Oatly, the company which makes dairy products out of oats, aired an odd Super Bowl commercial, which seems to have been made terrible on purpose.

By Ross Bonaime | Updated

This article is more than 2 years old

Oatly

Commercials for Super Bowl LV went for about $5.5 million for a 30-second spot during the game. Some commercials relied on nostalgia, weird references, or strange celebrity cameos. But Oatly, a Swedish company that makes dairy projects using oats, decided instead to just go for odd, as their quick commercial featured Oatly’s CEO Toni Petersson singing a jingle in an oat field. While many have called this one of the worst commercials of the Super Bowl, it seems as though the company already knew their ad was terrible. 

Oatly was so confident that people would dislike their commercial, they already have t-shirts that say “I Totally Hated That Oatly Commercial” on them, which includes an illustrated version of Petersson. These shirts are already sold out, and were being given away for free. A description of the shirt says that while they can’t give the Super Bowl audience back their 30 seconds, they can give people a free t-shirt that lets people know what they thought of the commercial.

While it may seem like Oatly made this bad commercial as a way to entice viewers with the company’s strange advertising practices, Oatly already has a controversial past with this ad. In fact, this ad was originally shot in 2014. This commercial aired almost seven years ago in Sweden, but the Swedish dairy lobby actually sued the company for its “wow no cow” message. The 60-second version of the ad was banned in Sweden, but now, Oatly is apparently hoping this unusual ad will be more successful in the United States.

In case you couldn’t tell, this is Oatly’s first Super Bowl commercial, and while the ad is certainly unconventional, it at least has got people talking about it.
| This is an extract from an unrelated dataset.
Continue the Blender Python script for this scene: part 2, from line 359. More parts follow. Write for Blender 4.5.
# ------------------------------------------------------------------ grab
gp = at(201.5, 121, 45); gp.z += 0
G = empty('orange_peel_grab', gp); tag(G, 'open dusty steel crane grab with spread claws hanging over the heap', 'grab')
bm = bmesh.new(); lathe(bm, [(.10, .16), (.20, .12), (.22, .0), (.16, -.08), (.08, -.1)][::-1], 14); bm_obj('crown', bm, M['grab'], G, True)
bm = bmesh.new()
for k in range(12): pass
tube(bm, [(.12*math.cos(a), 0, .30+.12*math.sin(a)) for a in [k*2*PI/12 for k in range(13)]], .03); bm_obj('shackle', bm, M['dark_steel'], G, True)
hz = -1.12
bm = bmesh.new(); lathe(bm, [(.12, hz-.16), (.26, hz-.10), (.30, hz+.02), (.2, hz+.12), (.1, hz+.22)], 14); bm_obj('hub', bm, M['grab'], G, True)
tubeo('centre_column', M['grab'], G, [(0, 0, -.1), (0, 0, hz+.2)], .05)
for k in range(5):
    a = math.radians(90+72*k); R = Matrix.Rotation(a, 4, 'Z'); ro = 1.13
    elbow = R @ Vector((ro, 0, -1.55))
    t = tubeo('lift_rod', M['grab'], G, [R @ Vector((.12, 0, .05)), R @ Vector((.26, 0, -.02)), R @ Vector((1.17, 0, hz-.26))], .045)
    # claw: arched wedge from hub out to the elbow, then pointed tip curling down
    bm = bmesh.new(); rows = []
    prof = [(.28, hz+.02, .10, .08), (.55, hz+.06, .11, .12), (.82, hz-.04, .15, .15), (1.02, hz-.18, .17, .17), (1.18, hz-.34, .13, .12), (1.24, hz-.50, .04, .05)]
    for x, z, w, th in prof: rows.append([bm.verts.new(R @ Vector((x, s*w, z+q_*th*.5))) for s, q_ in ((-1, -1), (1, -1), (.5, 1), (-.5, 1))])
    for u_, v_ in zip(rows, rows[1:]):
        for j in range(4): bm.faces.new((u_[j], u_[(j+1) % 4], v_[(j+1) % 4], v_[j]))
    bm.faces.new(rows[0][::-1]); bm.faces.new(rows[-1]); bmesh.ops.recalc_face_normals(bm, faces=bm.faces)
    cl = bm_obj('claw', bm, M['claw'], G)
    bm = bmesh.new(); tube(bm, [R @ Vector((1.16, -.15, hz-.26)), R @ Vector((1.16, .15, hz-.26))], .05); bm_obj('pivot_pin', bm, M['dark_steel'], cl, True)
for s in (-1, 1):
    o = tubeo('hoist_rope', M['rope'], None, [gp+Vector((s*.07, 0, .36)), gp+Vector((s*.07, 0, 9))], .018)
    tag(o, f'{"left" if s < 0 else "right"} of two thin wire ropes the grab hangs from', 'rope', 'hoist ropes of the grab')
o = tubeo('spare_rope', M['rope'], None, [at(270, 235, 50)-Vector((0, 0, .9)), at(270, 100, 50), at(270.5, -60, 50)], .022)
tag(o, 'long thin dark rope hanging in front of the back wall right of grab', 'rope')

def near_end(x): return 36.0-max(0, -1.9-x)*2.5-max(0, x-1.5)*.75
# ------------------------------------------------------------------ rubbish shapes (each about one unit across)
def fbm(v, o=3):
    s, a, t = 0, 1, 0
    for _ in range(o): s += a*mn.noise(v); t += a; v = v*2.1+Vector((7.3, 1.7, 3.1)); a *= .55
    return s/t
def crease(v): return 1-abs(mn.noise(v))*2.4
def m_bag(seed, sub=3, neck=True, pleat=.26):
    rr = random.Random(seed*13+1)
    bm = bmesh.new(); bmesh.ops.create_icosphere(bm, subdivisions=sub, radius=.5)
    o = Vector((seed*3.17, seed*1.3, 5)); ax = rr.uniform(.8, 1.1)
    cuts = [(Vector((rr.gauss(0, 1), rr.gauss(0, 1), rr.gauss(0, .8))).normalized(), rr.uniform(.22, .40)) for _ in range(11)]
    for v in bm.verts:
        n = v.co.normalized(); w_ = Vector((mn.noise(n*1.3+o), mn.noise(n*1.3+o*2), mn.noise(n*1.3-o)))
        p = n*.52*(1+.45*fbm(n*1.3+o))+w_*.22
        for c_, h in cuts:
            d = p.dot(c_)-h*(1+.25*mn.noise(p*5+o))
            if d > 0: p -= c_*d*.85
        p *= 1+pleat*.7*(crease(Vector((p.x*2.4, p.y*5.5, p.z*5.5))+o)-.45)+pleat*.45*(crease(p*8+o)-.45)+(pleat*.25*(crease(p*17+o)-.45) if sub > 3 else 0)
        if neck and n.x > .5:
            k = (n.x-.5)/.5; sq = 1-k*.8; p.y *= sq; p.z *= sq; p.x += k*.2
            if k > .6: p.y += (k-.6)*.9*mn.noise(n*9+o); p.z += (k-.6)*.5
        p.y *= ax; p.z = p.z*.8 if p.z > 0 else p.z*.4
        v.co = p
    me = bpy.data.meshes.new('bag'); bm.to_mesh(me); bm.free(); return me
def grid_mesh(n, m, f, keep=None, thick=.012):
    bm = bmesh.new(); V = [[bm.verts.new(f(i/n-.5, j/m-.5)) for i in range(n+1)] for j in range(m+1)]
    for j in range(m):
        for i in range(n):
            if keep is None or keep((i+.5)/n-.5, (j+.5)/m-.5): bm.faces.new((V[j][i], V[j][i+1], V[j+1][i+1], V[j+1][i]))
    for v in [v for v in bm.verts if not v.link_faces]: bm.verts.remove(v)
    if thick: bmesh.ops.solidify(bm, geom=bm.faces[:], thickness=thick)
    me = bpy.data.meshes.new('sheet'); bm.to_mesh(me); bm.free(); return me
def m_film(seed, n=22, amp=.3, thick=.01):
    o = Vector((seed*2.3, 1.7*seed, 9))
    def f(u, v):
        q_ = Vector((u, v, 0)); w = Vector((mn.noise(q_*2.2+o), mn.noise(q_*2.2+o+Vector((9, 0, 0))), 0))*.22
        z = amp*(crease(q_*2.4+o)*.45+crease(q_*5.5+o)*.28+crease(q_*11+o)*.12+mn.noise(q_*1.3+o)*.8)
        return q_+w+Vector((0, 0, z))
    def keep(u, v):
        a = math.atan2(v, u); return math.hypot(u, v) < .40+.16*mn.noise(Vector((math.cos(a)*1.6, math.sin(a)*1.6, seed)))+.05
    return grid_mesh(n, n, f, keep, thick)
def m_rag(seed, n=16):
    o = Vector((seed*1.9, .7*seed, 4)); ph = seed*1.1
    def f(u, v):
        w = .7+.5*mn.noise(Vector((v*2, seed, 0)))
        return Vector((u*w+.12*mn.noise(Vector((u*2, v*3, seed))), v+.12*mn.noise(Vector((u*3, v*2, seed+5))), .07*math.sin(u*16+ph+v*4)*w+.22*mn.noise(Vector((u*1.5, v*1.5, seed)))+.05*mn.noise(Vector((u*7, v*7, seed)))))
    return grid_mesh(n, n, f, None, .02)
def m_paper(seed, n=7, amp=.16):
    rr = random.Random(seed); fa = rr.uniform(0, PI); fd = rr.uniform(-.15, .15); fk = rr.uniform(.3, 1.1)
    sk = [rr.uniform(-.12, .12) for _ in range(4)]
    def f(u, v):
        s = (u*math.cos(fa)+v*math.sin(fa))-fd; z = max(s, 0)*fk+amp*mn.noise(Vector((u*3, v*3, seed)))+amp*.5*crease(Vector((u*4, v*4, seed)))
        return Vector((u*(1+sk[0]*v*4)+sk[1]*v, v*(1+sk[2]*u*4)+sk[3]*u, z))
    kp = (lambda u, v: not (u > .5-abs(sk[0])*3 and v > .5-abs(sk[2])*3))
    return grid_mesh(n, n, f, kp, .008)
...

While most companies are shelling out tons of cash for not only the ad space, but for the commercials themselves, Oatly’s no-frills ad cost almost nothing. The video was shot over only a few days in Sweden, and as John Schoolcraft, the chief creative officer for Oatly says, the ad “cost a fraction of what the catering budget is for almost every other spot in the Super Bowl.” Super Bowl ads are all about getting your project talked about, and in that aspect, Oatly succeeded with their first Super Bowl ad.

If anything, weird is probably more effective when it comes to Super Bowl ads than most other tactics. In addition to Oatly’s unconventional commercial, this year also saw strange choices like Amy Schumer as the mayonnaise fairy, four miniature Maya Rudolph’s on tiny horses, and John Cena asking audiences to count the amount of Mountain Dew bottles in his advertisement. If an ad is forgettable, all those millions spent were for nothing. But putting your CEO in a field to sing his earnest little oat milk song? Hey, you just read an entire article about that, didn’t you?

While this Oatly ad has been around for the better part of a decade now, it will be interesting to see if this causes a spike in Oatly’s product sales, or if it just becomes one of those oddities that are becoming more and more prevalent in Super Bowl commercials.